What is needed
Find the lines holding the string "scene" in the data, then copy all of them.
§ §
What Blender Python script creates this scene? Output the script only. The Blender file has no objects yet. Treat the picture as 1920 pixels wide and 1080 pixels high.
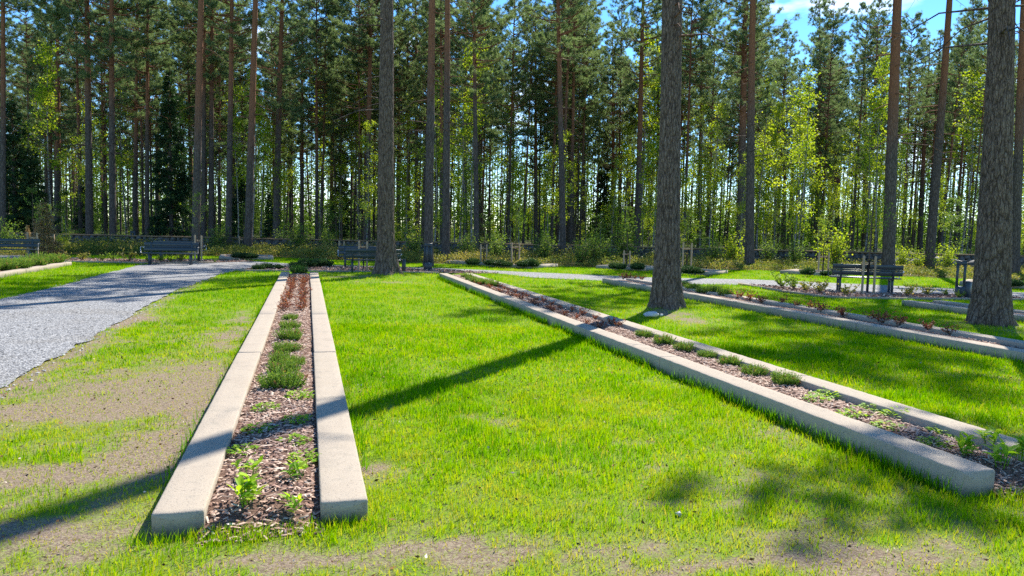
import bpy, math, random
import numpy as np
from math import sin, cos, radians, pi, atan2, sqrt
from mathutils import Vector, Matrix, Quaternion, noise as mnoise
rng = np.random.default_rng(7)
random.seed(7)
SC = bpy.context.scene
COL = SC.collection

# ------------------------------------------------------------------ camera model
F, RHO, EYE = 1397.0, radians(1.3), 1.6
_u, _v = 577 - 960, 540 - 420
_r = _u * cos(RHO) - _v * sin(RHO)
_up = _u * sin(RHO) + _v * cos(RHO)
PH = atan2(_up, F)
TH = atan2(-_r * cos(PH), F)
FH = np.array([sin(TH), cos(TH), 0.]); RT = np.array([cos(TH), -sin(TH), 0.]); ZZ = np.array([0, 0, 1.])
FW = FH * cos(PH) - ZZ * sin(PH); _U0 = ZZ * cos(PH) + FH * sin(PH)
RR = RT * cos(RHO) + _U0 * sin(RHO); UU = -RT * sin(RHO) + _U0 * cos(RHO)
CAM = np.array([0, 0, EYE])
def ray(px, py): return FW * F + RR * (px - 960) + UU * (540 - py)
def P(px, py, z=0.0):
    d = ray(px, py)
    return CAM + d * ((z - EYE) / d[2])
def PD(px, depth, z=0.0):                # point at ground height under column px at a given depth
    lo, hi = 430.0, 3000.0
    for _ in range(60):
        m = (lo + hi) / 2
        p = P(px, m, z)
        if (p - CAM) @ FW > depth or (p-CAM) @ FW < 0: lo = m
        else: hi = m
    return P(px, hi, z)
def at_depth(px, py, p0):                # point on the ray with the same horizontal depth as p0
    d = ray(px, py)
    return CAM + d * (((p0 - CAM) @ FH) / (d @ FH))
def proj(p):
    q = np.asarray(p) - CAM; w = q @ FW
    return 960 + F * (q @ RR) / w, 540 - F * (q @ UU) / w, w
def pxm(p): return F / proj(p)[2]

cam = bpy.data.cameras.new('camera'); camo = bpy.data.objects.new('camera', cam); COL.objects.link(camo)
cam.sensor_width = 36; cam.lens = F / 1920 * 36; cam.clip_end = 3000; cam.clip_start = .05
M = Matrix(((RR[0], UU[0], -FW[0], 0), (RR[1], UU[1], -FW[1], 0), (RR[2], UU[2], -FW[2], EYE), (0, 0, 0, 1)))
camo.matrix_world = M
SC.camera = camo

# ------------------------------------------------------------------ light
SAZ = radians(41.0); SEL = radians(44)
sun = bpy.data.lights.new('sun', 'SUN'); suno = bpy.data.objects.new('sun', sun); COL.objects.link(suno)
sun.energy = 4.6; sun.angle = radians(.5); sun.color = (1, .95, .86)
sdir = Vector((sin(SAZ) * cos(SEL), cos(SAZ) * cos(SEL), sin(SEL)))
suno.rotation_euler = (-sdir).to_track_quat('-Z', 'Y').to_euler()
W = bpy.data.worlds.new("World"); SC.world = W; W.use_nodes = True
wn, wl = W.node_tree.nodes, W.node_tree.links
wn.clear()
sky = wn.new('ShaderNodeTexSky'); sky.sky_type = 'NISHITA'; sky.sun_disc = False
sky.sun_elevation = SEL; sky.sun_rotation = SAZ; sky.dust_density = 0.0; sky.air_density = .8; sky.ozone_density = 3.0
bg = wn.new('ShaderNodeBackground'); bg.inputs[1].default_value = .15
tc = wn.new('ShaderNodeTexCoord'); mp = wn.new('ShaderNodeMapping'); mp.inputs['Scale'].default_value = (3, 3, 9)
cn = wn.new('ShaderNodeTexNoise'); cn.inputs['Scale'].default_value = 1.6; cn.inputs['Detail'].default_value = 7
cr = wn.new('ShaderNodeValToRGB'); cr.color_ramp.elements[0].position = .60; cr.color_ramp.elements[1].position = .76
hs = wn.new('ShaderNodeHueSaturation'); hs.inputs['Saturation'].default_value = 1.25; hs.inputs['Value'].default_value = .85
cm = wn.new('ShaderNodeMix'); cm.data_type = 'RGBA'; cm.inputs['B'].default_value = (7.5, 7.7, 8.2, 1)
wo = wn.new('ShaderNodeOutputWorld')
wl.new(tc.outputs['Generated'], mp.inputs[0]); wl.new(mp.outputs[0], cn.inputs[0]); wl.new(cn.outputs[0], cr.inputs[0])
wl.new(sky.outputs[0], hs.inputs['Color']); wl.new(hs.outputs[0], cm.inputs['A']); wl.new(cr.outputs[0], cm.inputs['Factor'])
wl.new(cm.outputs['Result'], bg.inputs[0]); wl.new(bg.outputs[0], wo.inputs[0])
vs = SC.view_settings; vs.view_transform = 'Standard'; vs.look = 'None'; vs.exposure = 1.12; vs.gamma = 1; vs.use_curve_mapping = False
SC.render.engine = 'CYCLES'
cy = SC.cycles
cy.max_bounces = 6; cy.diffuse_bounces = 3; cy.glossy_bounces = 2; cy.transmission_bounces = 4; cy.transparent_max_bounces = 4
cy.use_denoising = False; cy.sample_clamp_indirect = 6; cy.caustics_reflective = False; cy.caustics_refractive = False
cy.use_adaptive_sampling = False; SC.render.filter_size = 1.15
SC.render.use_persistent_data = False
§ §
Answer below
What Blender Python script creates this scene? Output the script only. The Blender file has no objects yet. Treat the picture as 1920 pixels wide and 1080 pixels high.
SC = bpy.context.scene